--- Problem requirements ---
Everything from the line containing "Reconstruct this image" through the line containing "A = np.array" must be written out exactly, and nothing more; leave any pictures out.

Scene script records:
'''

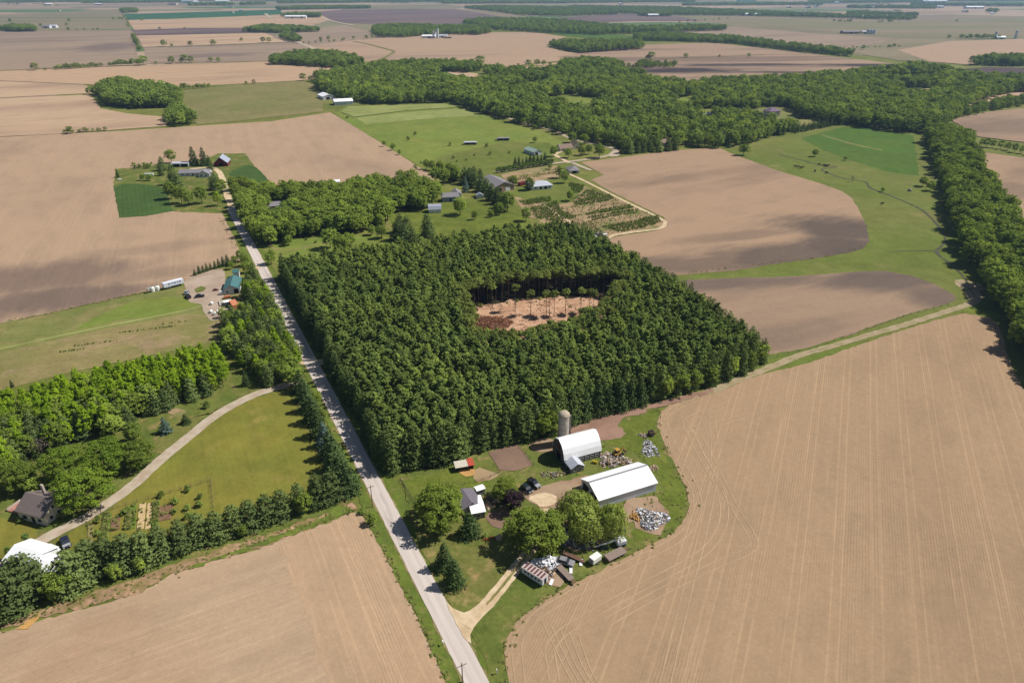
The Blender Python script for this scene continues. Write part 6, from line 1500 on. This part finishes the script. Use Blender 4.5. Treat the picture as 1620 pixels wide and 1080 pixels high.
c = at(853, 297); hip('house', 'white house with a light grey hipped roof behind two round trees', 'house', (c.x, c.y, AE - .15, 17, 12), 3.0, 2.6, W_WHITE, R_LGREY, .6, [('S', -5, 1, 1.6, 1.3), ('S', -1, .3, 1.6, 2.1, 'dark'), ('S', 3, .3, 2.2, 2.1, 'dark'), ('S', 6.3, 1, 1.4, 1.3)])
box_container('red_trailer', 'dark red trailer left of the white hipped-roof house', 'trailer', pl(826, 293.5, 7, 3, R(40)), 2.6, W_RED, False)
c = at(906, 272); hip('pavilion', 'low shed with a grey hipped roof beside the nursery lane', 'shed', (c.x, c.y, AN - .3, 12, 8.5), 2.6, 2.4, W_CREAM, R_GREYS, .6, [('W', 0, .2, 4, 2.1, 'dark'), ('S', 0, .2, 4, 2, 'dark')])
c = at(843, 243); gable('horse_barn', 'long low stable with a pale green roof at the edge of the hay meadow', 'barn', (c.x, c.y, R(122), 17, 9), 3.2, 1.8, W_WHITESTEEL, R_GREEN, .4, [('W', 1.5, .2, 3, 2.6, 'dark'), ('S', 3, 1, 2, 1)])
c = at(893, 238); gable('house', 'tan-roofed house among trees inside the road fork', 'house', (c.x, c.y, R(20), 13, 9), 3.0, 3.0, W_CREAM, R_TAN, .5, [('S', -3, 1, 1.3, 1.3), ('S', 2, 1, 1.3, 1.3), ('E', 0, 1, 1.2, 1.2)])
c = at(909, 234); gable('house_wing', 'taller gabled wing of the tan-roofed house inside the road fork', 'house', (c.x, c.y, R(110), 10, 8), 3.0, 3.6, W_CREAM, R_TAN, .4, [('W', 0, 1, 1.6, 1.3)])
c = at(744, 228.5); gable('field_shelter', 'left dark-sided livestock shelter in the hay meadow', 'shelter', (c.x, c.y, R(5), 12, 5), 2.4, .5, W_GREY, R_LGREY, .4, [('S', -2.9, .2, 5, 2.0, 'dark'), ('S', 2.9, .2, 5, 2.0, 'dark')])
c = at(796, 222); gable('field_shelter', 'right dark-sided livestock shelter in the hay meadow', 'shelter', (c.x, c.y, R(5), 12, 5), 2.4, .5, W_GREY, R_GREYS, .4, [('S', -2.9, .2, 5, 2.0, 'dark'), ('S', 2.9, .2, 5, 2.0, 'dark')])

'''
'''

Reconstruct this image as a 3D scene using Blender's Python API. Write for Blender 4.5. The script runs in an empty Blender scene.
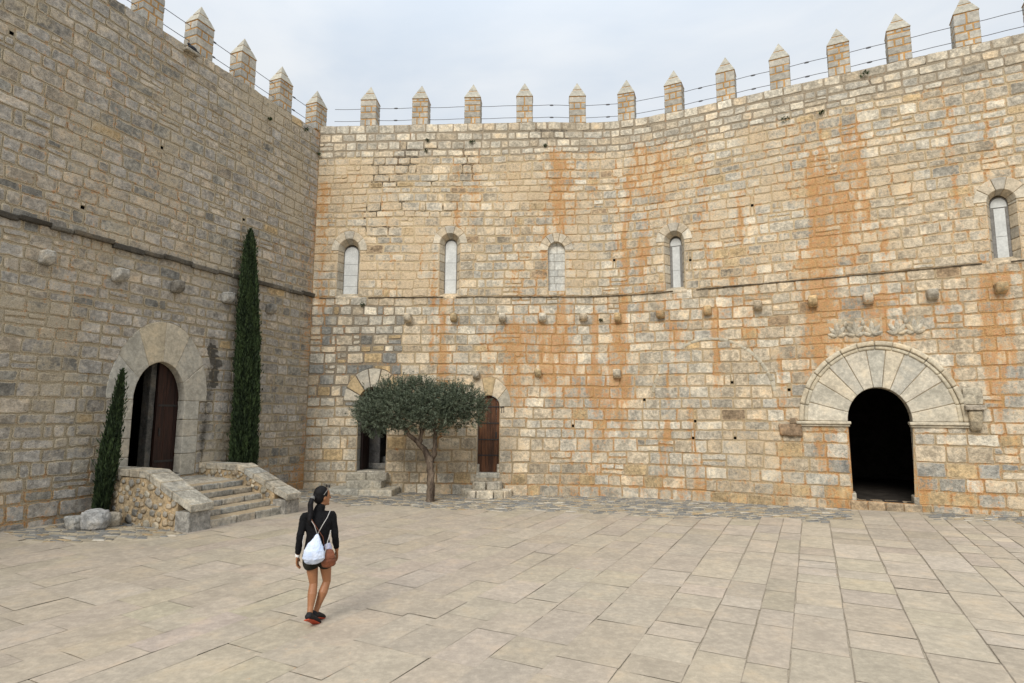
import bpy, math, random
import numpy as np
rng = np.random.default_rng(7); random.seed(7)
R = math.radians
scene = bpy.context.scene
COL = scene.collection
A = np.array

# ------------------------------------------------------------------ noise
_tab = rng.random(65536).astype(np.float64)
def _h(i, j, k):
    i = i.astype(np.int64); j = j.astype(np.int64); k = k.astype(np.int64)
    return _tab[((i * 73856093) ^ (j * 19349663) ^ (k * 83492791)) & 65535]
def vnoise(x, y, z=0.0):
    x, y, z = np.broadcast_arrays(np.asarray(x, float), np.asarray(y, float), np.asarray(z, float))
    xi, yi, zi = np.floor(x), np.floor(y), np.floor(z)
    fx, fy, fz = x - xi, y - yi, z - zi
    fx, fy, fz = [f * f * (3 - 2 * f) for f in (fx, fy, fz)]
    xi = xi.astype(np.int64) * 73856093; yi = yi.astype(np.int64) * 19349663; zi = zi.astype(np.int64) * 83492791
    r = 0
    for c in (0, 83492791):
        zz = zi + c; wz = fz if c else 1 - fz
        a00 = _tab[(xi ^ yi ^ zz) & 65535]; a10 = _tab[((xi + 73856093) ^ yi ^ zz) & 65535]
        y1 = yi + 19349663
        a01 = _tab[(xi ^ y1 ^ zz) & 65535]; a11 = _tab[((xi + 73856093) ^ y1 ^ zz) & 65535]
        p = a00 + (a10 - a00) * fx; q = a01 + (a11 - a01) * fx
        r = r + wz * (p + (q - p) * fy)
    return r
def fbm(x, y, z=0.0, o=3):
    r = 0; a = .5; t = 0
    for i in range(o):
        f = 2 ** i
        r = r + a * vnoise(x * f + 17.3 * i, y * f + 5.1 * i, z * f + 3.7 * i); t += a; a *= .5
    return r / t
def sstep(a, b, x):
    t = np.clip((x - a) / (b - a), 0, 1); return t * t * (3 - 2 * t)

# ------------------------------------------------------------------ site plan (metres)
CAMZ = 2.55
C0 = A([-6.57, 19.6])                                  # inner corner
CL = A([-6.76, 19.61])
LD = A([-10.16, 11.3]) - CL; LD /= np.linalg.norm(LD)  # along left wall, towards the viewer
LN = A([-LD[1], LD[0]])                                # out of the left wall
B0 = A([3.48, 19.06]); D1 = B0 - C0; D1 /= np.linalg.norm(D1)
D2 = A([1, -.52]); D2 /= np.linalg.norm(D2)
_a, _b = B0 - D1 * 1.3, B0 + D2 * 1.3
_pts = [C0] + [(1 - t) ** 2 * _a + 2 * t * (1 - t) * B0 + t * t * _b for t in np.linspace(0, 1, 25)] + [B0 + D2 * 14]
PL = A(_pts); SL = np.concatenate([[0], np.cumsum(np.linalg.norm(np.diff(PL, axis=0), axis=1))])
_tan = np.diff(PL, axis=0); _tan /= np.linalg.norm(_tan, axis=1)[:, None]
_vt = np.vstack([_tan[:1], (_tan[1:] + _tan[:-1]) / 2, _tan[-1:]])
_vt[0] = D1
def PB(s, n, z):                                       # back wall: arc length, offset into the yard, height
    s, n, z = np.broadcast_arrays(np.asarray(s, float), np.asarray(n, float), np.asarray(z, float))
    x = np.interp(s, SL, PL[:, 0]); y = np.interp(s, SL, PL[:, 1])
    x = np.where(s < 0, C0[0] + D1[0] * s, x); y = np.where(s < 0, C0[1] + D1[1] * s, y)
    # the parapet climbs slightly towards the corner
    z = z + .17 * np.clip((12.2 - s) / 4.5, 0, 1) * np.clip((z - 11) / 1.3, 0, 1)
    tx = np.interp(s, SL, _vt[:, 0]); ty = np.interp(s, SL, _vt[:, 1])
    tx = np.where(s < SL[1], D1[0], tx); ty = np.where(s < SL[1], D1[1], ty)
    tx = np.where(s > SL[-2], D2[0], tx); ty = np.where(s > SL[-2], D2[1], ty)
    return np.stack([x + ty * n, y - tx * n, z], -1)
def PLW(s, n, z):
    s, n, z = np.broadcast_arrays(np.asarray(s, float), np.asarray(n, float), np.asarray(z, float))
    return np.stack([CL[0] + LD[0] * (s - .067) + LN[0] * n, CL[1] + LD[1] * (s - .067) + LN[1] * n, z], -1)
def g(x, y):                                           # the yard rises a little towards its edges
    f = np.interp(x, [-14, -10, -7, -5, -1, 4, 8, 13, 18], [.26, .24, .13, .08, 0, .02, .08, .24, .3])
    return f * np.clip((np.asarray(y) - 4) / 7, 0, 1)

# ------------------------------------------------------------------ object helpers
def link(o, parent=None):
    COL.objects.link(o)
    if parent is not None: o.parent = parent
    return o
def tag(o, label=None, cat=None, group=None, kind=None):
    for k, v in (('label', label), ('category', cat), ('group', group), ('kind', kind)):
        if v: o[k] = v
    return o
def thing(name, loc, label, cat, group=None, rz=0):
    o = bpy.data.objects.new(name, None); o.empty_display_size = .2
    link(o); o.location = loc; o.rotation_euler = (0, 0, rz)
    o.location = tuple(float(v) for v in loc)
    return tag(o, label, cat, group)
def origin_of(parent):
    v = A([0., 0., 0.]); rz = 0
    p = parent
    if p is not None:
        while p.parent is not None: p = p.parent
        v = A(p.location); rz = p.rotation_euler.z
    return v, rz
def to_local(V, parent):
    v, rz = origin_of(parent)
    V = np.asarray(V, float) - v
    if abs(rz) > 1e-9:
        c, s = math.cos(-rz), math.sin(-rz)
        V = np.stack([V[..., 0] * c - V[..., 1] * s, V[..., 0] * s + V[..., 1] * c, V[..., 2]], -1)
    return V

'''
'''

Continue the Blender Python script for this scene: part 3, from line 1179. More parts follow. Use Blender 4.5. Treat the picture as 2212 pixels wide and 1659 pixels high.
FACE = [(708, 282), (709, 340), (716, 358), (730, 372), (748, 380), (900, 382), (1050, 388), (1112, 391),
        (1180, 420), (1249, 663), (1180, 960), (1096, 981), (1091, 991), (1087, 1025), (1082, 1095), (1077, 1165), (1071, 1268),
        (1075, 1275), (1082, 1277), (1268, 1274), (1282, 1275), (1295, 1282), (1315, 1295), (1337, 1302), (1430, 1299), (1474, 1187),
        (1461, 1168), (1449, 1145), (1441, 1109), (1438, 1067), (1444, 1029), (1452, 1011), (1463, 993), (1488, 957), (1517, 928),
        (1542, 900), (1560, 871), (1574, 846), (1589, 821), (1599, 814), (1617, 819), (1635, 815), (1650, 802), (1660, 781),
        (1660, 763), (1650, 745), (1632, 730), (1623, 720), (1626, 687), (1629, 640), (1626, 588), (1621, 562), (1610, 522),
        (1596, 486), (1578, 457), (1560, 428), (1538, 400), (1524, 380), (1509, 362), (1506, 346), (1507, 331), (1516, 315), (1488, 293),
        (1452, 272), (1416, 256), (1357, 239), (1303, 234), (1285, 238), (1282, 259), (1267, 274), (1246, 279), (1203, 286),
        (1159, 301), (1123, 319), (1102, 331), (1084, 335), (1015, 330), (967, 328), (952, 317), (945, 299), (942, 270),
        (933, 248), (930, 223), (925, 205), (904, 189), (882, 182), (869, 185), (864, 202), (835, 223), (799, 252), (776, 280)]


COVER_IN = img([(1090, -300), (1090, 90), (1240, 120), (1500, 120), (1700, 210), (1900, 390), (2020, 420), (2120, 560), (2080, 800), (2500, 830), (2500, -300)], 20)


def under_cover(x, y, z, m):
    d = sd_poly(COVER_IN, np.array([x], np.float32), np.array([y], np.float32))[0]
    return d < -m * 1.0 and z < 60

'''

--- Complete answer ---
Reconstruct this image as a 3D scene using Blender's Python API. Write for Blender 4.5. The script runs in an empty Blender scene.
import bpy, math, random
import numpy as np
rng = np.random.default_rng(7); random.seed(7)
R = math.radians
scene = bpy.context.scene
COL = scene.collection
A = np.array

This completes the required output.